Of the 30 Dow components, only 12 of them moved higher or lower by less than 1% this past week. That means 18 of the Dow's 30 stocks had moves greater than 1%. Of those 18, 14 had moves that amounted to more than a 2% change. Keep in mind that these moves all happened within the past five trading sessions.

Biggest winners
Let's briefly look at a few of the biggest winners of the past week. Shares of Bank of America increased by 7.03%, while UnitedHealth Group increased by 5.07%, and DuPont rose 5.01%. Despite its problems two weeks ago, Boeing (NYSE: BA  ) rose 4.99%, and General Electric (NYSE: GE  ) increased by 4.04%.

For the most part, the big moves higher came from the big industrial stocks. As we've seen the economy turning the corner, Boeing and General Electric have both been telling investors that their businesses are improving, and now that we're moving deeper into earnings season, we're seeing that management has been telling the truth, and business is indeed improving for these companies.
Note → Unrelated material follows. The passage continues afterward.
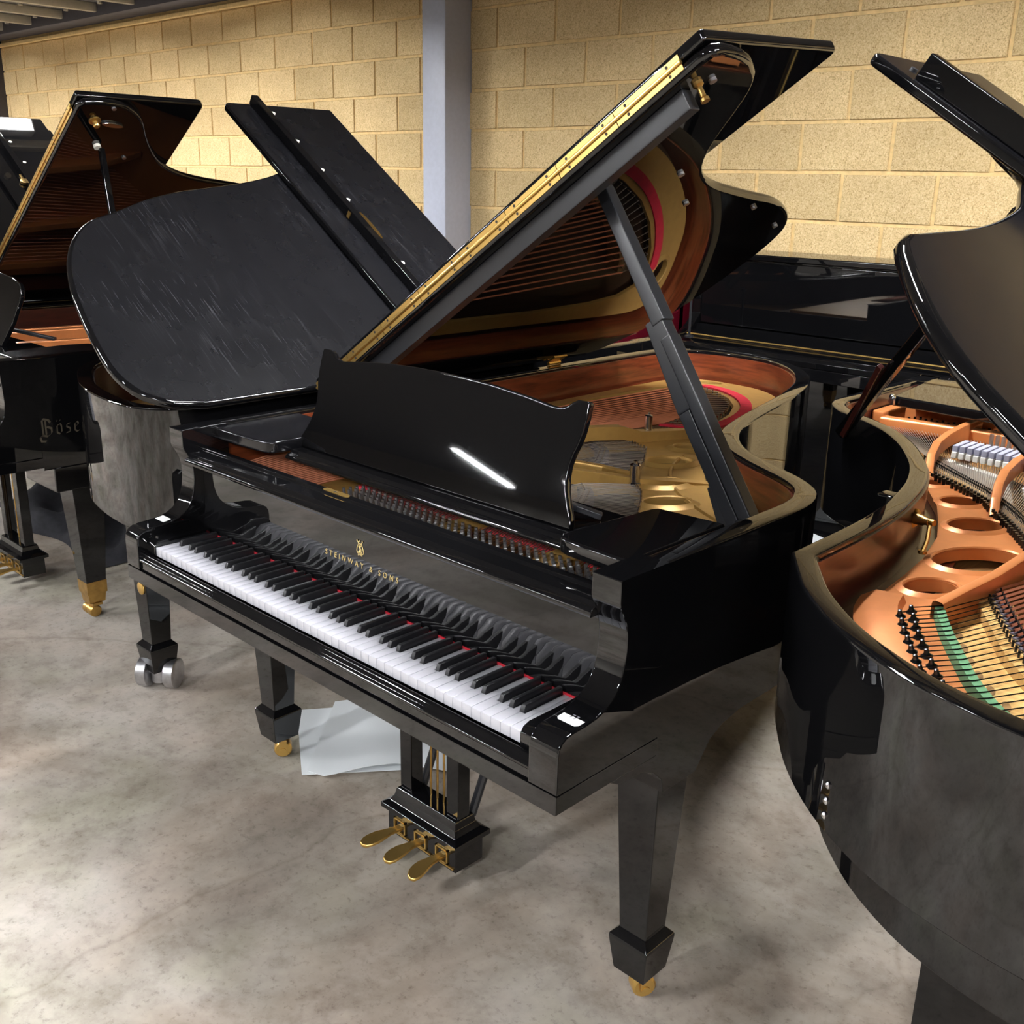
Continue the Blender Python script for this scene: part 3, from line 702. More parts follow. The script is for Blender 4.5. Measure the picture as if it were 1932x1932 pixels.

This past week, one bright spot on GE's earnings report was an increase in the company's backlog, indicating that customers are ordering today and that increased revenues should be coming down the road. As for Boeing, the company has yet to announce earnings, but the stock rose on news that the fire two weeks ago in London on a 787 Dreamliner didn't come from the plane's battery system, which had caused the FAA to ground the aircraft earlier in the year.

Biggest losers
The week's biggest losers came from tech, and the worst performer was easily Microsoft (NASDAQ: MSFT  ) , which lost 11.97%. American Express came in next with a 5.45% drop, but the week's other notable big losers were companies tied up in the computing industry: Hewlett-Packard (NYSE: HPQ  ) , down 4%, and Intel, down 3.59%. Microsoft's earnings report, mixed with Intel's, painted a terrible picture of the PC industry, revealing the toll that weak sales have taken.

HP seems to have been cut down in the crossfire, as Microsoft's poor Windows performance during the quarter and Intel's weak PC chip business apparently led investors to assume that it couldn't be performing all that well, either. While most would agree that Meg Whitman is doing a great job turning around the company, she may not be able to steady the ship before weak PC sales sink her progress and plans. Investors need to consider that a continuingly weakening PC industry may cause some serious problems for HP, even though we know Whitman is attempting in reducing the company's reliance on the PC.